In an exclusive interview to The Hindu, Mr. Sen, who was here to attend the Executive Council meeting of the Trade Union International (Metal & Mining), said: “NMDC is a profit-making unit owning huge iron ore reserves – the basic material required for making steel. On the other hand, RINL is starved of iron ore for want of captive mines. An understanding between the two Andhra Pradesh-headquartered public sectors coming under the same Ministry will be mutually beneficial.” NMDC is now looking for investment opportunities for setting up a Greenfield steel plant. RINL has long-term agreement for supply of iron ore from NMDC’s mines in Chhattsighar’s Bailadilla reserves.

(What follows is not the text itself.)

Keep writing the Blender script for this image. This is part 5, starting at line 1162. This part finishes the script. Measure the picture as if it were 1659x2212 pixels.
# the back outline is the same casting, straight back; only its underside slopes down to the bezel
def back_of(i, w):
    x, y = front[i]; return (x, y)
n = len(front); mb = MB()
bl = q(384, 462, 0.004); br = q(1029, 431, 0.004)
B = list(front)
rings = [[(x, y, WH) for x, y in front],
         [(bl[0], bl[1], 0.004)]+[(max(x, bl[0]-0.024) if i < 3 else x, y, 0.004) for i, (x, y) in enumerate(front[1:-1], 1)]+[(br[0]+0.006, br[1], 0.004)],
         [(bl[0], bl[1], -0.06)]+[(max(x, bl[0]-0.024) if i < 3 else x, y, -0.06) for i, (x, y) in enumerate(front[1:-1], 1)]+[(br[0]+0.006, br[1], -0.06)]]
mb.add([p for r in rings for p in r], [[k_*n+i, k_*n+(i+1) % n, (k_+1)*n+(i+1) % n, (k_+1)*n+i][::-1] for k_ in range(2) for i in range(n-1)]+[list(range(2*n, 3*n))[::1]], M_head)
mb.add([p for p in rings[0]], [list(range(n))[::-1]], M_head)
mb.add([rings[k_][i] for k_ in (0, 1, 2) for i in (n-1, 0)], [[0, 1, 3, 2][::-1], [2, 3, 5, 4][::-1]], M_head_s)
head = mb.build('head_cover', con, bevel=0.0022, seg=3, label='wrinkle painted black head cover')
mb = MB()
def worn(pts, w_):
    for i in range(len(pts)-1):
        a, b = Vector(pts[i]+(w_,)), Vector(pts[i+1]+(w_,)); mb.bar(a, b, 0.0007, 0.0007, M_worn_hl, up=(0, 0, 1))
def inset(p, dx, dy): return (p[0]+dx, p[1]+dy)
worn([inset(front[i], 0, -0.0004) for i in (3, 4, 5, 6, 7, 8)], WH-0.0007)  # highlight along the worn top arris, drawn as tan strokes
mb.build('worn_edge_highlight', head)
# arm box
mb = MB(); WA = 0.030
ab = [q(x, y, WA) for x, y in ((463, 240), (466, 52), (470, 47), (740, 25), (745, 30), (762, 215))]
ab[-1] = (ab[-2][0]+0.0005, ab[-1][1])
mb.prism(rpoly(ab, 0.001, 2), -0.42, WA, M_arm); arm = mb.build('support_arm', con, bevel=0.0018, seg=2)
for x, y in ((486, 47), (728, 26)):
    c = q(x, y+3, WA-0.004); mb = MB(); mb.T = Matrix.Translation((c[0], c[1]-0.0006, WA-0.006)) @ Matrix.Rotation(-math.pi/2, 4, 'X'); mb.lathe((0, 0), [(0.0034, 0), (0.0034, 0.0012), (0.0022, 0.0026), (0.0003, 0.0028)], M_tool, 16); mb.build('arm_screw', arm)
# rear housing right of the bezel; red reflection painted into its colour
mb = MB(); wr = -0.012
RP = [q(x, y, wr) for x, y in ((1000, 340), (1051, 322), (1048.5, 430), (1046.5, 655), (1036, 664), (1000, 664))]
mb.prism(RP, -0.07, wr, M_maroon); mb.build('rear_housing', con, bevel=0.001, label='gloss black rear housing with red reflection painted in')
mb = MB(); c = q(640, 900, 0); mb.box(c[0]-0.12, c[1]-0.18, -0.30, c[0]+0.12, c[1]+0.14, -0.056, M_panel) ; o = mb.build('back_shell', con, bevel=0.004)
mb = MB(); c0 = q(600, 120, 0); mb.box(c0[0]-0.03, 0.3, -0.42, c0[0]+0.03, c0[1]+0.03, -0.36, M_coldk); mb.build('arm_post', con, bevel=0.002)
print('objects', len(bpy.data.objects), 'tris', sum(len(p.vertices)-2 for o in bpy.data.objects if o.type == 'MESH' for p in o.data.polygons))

A tonne of iron ore costs around Rs.300 to Rs.350 for those having captive mines whereas RINL spends a staggering Rs.6,000. “Production efficiency and the margin of profit will be better if RINL has captive mines or a strategic understanding with NMDC,” he averred. Mr. Sen, an expert on steel industry, said they were also advocating RINL and steel major SAIL sign a strategic alliance for marketing. “Unfortunately, if serious efforts are made for coming to such an understanding, the private lobby will put spokes in such attempts to safeguard their vested interests,” he stated.

RINL, with all its operational efficiency, was not able to harness its full potential for so many years as it was denied raw material security by the powers-that-be. He said all through, RINL could manage to fund its Rs.12,500-crore 6.3 million tonne expansion project through internal accruals.

He said the government should focus on raising the demand for steel in the domestic market by increasing public investment and refrain from encouraging FDI.

“In such a grim scenario, how anyone can you think of reducing fiscal deficit by resorting to heavy dose of taxation and phasing out subsidies,” he wondered.